For all intensive purposes Ubuntu and Fedora are the same operating system. They use the same kernels, same compilers, same drivers. Any differences between them have far more to do with politics then technical differences.

That is your not going to find hardware that works in Ubuntu that is not going to work in Fedora and visa versa. Not unless you run into bugs and in that case they should be fixed by the distributors. If it works in one system and not the other it's probably a f-up on the part of the one that does not work.

Anyways. Logo branding and certification programs are very important. Unless your willing to sit down and spend a lot of time testing yourself, or have very high levels of technical knowledge about the specific hardware and drivers, then your dependent on this sort of thing. It helps make it easier for people to choose hardware, helps promote the OS, and helps promote the hardware manufacturer. It's a win all around.

That being said this needs to be improved quite a bit to be useful.

There needs to be a automated benchmark suite, not for posting performance numbers, but for posting compatibility information. It needs a chart with different sections on hardware and how they rate up and what exactly is certified. Most vendors offer a selection of different hardware configurations and this information is relevant.

A example would be something like this for wifi:

Dell Inspiron XXXX
-------------------

Wireless card: Dell Model Foo 2000

Driver Tested: 2.6.35 B43 Linux kernel driver

Supported Protocols: 802.11 A/B/G (Tested),
802.11 N (not tested)

Security Modes:
WEP (Tested 128bit)
WPA (Not Tested)
WPA2 (Tested)
PSK (Tested)
EAP-TLS (Tested)
EAP-TTLS/MSCHAPv2 (No)
PEAPv0/EAP-MSCHAPv2 (No)
PEAPv1/EAP-GTC (Tested)

That sort of thing. Testing should be automated as much as possible and it is up to the vendor to perform the testing, depending on the level of certification they want. Such They could run a benchmark test and provide results to Ubuntu for 'level 1' and that costs nothing. Registing the hardware gives the manufacturer a right to display a certain Ubuntu logo on the box art or website.

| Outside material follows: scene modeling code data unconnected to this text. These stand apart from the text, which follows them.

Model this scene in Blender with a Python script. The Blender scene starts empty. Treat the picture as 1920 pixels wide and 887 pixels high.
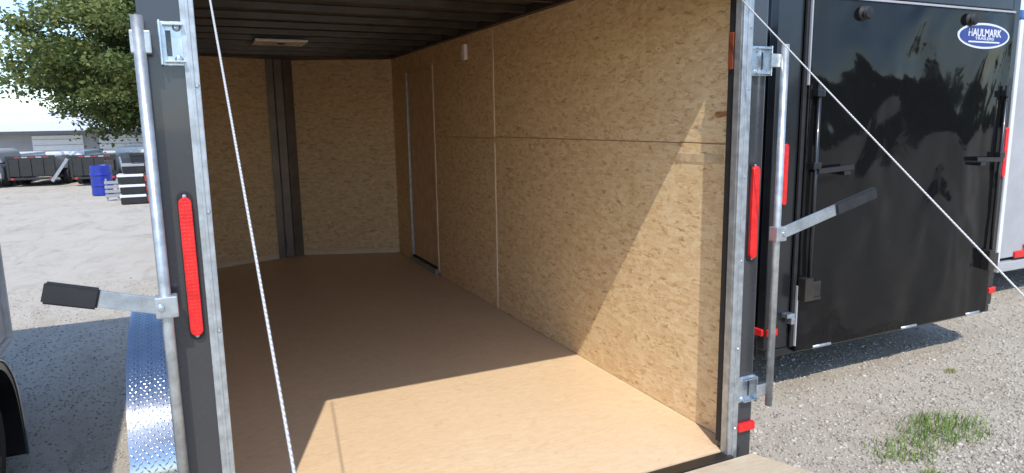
import bpy, bmesh, math, random
import numpy as np
from mathutils import Vector, Matrix
random.seed(7); rng = np.random.default_rng(11)
SC = bpy.context.scene
COL = SC.collection
R = math.radians

# ------------------------------------------------------------------ camera
CAM_Z = 1.95
cd = bpy.data.cameras.new('camera'); cam = bpy.data.objects.new('camera', cd); COL.objects.link(cam)
cd.sensor_width = 36.0; cd.lens = 36.0 * 1286.3 / 1920.0; cd.clip_start = 0.02; cd.clip_end = 2000
yaw, pit, rol = R(25.218), R(9.546), R(0.964)
Fw = Vector((math.sin(yaw) * math.cos(pit), math.cos(yaw) * math.cos(pit), -math.sin(pit)))
Rt = Vector((math.cos(yaw), -math.sin(yaw), 0)); Up = Rt.cross(Fw)
Rt2 = Rt * math.cos(rol) - Up * math.sin(rol); Up2 = Rt * math.sin(rol) + Up * math.cos(rol)
cam.matrix_world = Matrix(((Rt2.x, Up2.x, -Fw.x, 0), (Rt2.y, Up2.y, -Fw.y, 0), (Rt2.z, Up2.z, -Fw.z, CAM_Z), (0, 0, 0, 1)))
SC.camera = cam

# ------------------------------------------------------------------ light
SUN = Vector((0.36, 1.0, -1.38)).normalized()
ELEV = math.asin(-SUN.z)
w = bpy.data.worlds.new('World'); SC.world = w; w.use_nodes = True
nt = w.node_tree; nt.nodes.clear()
sky = nt.nodes.new('ShaderNodeTexSky'); sky.sky_type = 'NISHITA'; sky.sun_disc = False
sky.sun_elevation = ELEV; sky.sun_rotation = math.atan2(-SUN.x, -SUN.y)
sky.air_density = 0.9; sky.dust_density = 0.5; sky.ozone_density = 4.0
bg = nt.nodes.new('ShaderNodeBackground'); bg.inputs[1].default_value = 0.15
ow = nt.nodes.new('ShaderNodeOutputWorld')
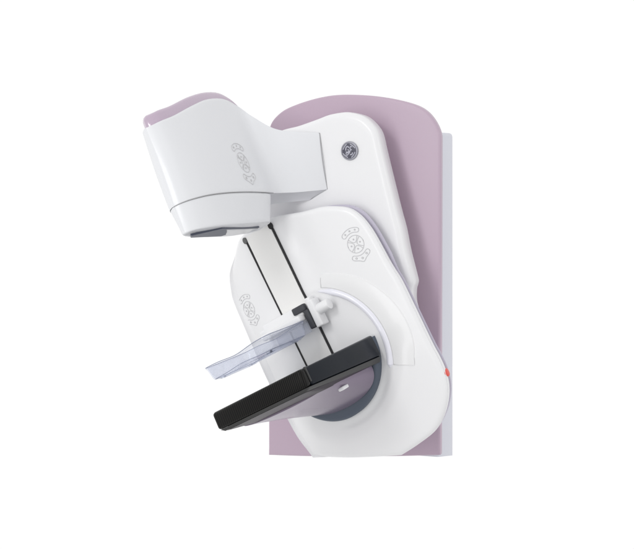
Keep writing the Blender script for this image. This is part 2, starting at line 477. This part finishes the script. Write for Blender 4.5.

For top-level 'Enterprise certification', however they need to send sample devices to Canonical for testing and pay fees. Part of the services that can be provided by Canonical by the fees is that if the hardware fails they will help provide kernel/software support to get it to a passing grade and provide documentation that can be used by the vendor's customers in deployments. Once the certification is complete then Ubuntu will promote the hardware and recommend it to customers and lots of other fringe benefits. Maybe discounts for enterprise support for the hardware vendor's customers or something like that.

There is a lot of ways this can be used to help promote both the hardware and the software.

Canonical announces a component catalog for Linux

Posted Feb 10, 2011 18:27 UTC (Thu) by baldridgeec (guest, #55283) [Link] (1 responses)

"intents and purposes"!

Unless you mean Ubuntu and Fedora are similar for intensive purposes, but not for casual ones. :)

Canonical announces a component catalog for Linux

Posted Feb 14, 2011 10:23 UTC (Mon) by loevborg (guest, #51779) [Link]

A beautiful eggcorn indeed!

Canonical announces a component catalog for Linux

Posted Feb 17, 2011 20:07 UTC (Thu) by vonbrand (guest, #4458) [Link]

Wrong. There certainly are machines that work out of the box with Ubuntu, but not Fedora. E.g., Fedora is much more picky with respect to shipping staging drivers, and almost never will ship out-of-tree stuff, which Ubuntu does And don't even go to binary-only drivers...

Canonical announces a component catalog for Linux

Posted Feb 10, 2011 19:15 UTC (Thu) by xav (guest, #18536) [Link]

Well, if you look at certified systems you see the info, e.g. http://www.ubuntu.com/certification/hardware/200910-4237 says that for the Dell Mini 10v:
Proprietary drivers required
Installation of proprietary drivers is required for WiFi functionality.